> **STATED EXERCISE**
Copy the data that follows, character for character, minus the pictures.
——————————
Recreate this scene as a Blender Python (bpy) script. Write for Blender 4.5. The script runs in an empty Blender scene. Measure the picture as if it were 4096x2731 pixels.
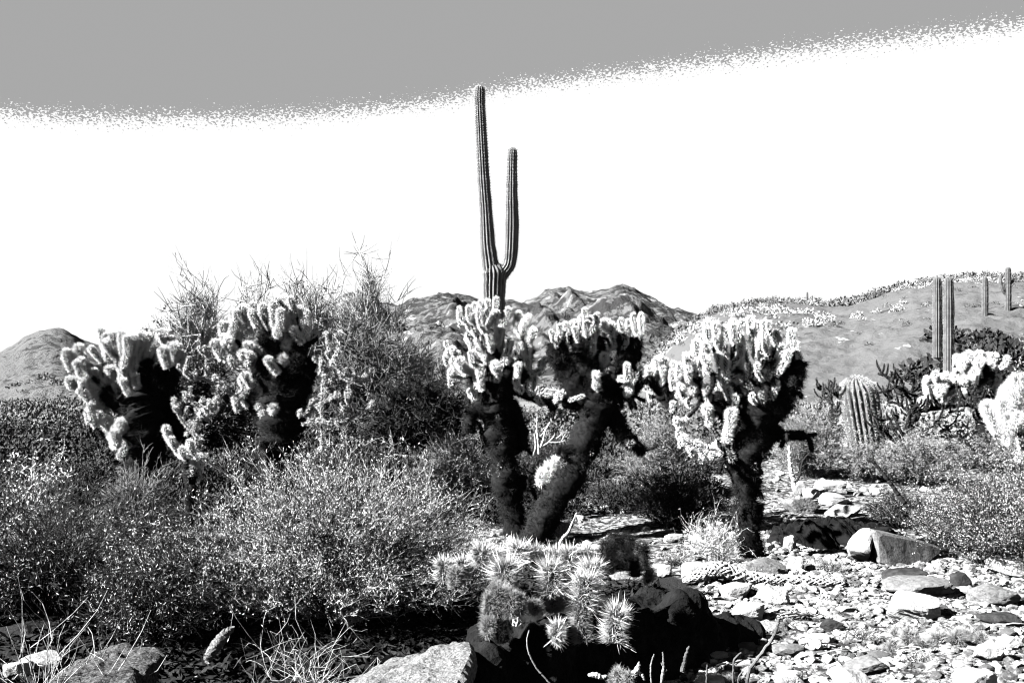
import bpy, bmesh, math, random
import numpy as np
R = np.random.RandomState
C = bpy.context.scene.collection
sc = bpy.context.scene
PI = math.pi
# ------------------------------------------------------------------ camera
CAMZ = 1.5
PITCH = math.atan(49/1000)
cam = bpy.data.cameras.new("camera"); co = bpy.data.objects.new("camera", cam); C.objects.link(co)
co.location = (0, 0, CAMZ); co.rotation_euler = (PI/2+PITCH, 0, 0)
cam.sensor_width = 36; cam.lens = 36*4000/4096; cam.clip_start = .05; cam.clip_end = 9000
sc.camera = co
# ------------------------------------------------------------------ light, exposure
SUN_AZ = math.radians(72)      # to the left of the direction from the cactus to the camera
SUN_EL = math.radians(34)
sd = np.array([-math.sin(SUN_AZ)*math.cos(SUN_EL), -math.cos(SUN_AZ)*math.cos(SUN_EL), math.sin(SUN_EL)])
sun = bpy.data.lights.new("sun", 'SUN'); sun.energy = 5.0; sun.angle = math.radians(.5); sun.color = (1, 1, 1)
so = bpy.data.objects.new("sun", sun); C.objects.link(so)
from mathutils import Vector
so.rotation_euler = Vector(tuple(sd)).to_track_quat('Z', 'Y').to_euler()
sc.view_settings.view_transform = 'Standard'; sc.view_settings.look = 'None'
sc.view_settings.exposure = 3.4; sc.view_settings.gamma = 1
sc.render.film_transparent = False
sc.cycles.max_bounces = 1; sc.cycles.diffuse_bounces = 0; sc.cycles.glossy_bounces = 0
sc.cycles.pixel_filter_type = 'BLACKMAN_HARRIS'; sc.cycles.filter_width = 1.15
WL = 2**-3.4
world = bpy.data.worlds.new("World"); sc.world = world; world.use_nodes = True
nt = world.node_tree; nt.nodes.clear()
def N(t, **kw):
    n = nt.nodes.new(t)
    for k, v in kw.items():
        if k.startswith('i'): 
            n.inputs[int(k[1:])].default_value = v
        else: setattr(n, k, v)
    return n
def L(a, ai, b, bi): nt.links.new(a.outputs[ai], b.inputs[bi])
out = N('ShaderNodeOutputWorld'); bg = N('ShaderNodeBackground'); tc = N('ShaderNodeTexCoord')
sx = N('ShaderNodeSeparateXYZ'); L(tc, 'Generated', sx, 0)
az = N('ShaderNodeMath', operation='ARCTAN2'); L(sx, 0, az, 0); L(sx, 1, az, 1)
el = N('ShaderNodeMath', operation='ARCSINE'); L(sx, 2, el, 0)
mr = N('ShaderNodeMapRange', i1=-.5, i2=.5, i3=0., i4=1.); L(az, 0, mr, 0)
rp = N('ShaderNodeValToRGB'); rp.color_ramp.interpolation = 'B_SPLINE'; L(mr, 0, rp, 0)
pts = [(0, 258), (200, 268), (400, 269), (700, 262), (1000, 228), (1200, 190), (1500, 152), (1800, 112), (2050, 82), (2352, 50)]
els = rp.color_ramp.elements
for i, (u, v) in enumerate(pts):
    t = (u*1.7415-2048)/4000; te = (1560-1.7415*v)/4000; a = math.atan(t); e = math.atan(te*math.cos(a))
    pos = min(1, max(0, a+.5)); 
    if i < 2: elx = els[i]; elx.position = pos
    else: elx = els.new(pos)
    elx.color = (e, e, e, 1)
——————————
> **EXERCISE RESULT**
Recreate this scene as a Blender Python (bpy) script. Write for Blender 4.5. The script runs in an empty Blender scene. Measure the picture as if it were 4096x2731 pixels.
import bpy, bmesh, math, random
import numpy as np
R = np.random.RandomState
C = bpy.context.scene.collection
sc = bpy.context.scene
PI = math.pi
# ------------------------------------------------------------------ camera
CAMZ = 1.5
PITCH = math.atan(49/1000)
cam = bpy.data.cameras.new("camera"); co = bpy.data.objects.new("camera", cam); C.objects.link(co)
co.location = (0, 0, CAMZ); co.rotation_euler = (PI/2+PITCH, 0, 0)
cam.sensor_width = 36; cam.lens = 36*4000/4096; cam.clip_start = .05; cam.clip_end = 9000
sc.camera = co
# ------------------------------------------------------------------ light, exposure
SUN_AZ = math.radians(72)      # to the left of the direction from the cactus to the camera
SUN_EL = math.radians(34)
sd = np.array([-math.sin(SUN_AZ)*math.cos(SUN_EL), -math.cos(SUN_AZ)*math.cos(SUN_EL), math.sin(SUN_EL)])
sun = bpy.data.lights.new("sun", 'SUN'); sun.energy = 5.0; sun.angle = math.radians(.5); sun.color = (1, 1, 1)
so = bpy.data.objects.new("sun", sun); C.objects.link(so)
from mathutils import Vector
so.rotation_euler = Vector(tuple(sd)).to_track_quat('Z', 'Y').to_euler()
sc.view_settings.view_transform = 'Standard'; sc.view_settings.look = 'None'
sc.view_settings.exposure = 3.4; sc.view_settings.gamma = 1
sc.render.film_transparent = False
sc.cycles.max_bounces = 1; sc.cycles.diffuse_bounces = 0; sc.cycles.glossy_bounces = 0
sc.cycles.pixel_filter_type = 'BLACKMAN_HARRIS'; sc.cycles.filter_width = 1.15
WL = 2**-3.4
world = bpy.data.worlds.new("World"); sc.world = world; world.use_nodes = True
nt = world.node_tree; nt.nodes.clear()
def N(t, **kw):
    n = nt.nodes.new(t)
    for k, v in kw.items():
        if k.startswith('i'): 
            n.inputs[int(k[1:])].default_value = v
        else: setattr(n, k, v)
    return n
def L(a, ai, b, bi): nt.links.new(a.outputs[ai], b.inputs[bi])
out = N('ShaderNodeOutputWorld'); bg = N('ShaderNodeBackground'); tc = N('ShaderNodeTexCoord')
sx = N('ShaderNodeSeparateXYZ'); L(tc, 'Generated', sx, 0)
az = N('ShaderNodeMath', operation='ARCTAN2'); L(sx, 0, az, 0); L(sx, 1, az, 1)
el = N('ShaderNodeMath', operation='ARCSINE'); L(sx, 2, el, 0)
mr = N('ShaderNodeMapRange', i1=-.5, i2=.5, i3=0., i4=1.); L(az, 0, mr, 0)
rp = N('ShaderNodeValToRGB'); rp.color_ramp.interpolation = 'B_SPLINE'; L(mr, 0, rp, 0)
pts = [(0, 258), (200, 268), (400, 269), (700, 262), (1000, 228), (1200, 190), (1500, 152), (1800, 112), (2050, 82), (2352, 50)]
els = rp.color_ramp.elements
for i, (u, v) in enumerate(pts):
    t = (u*1.7415-2048)/4000; te = (1560-1.7415*v)/4000; a = math.atan(t); e = math.atan(te*math.cos(a))
    pos = min(1, max(0, a+.5)); 
    if i < 2: elx = els[i]; elx.position = pos
    else: elx = els.new(pos)
    elx.color = (e, e, e, 1)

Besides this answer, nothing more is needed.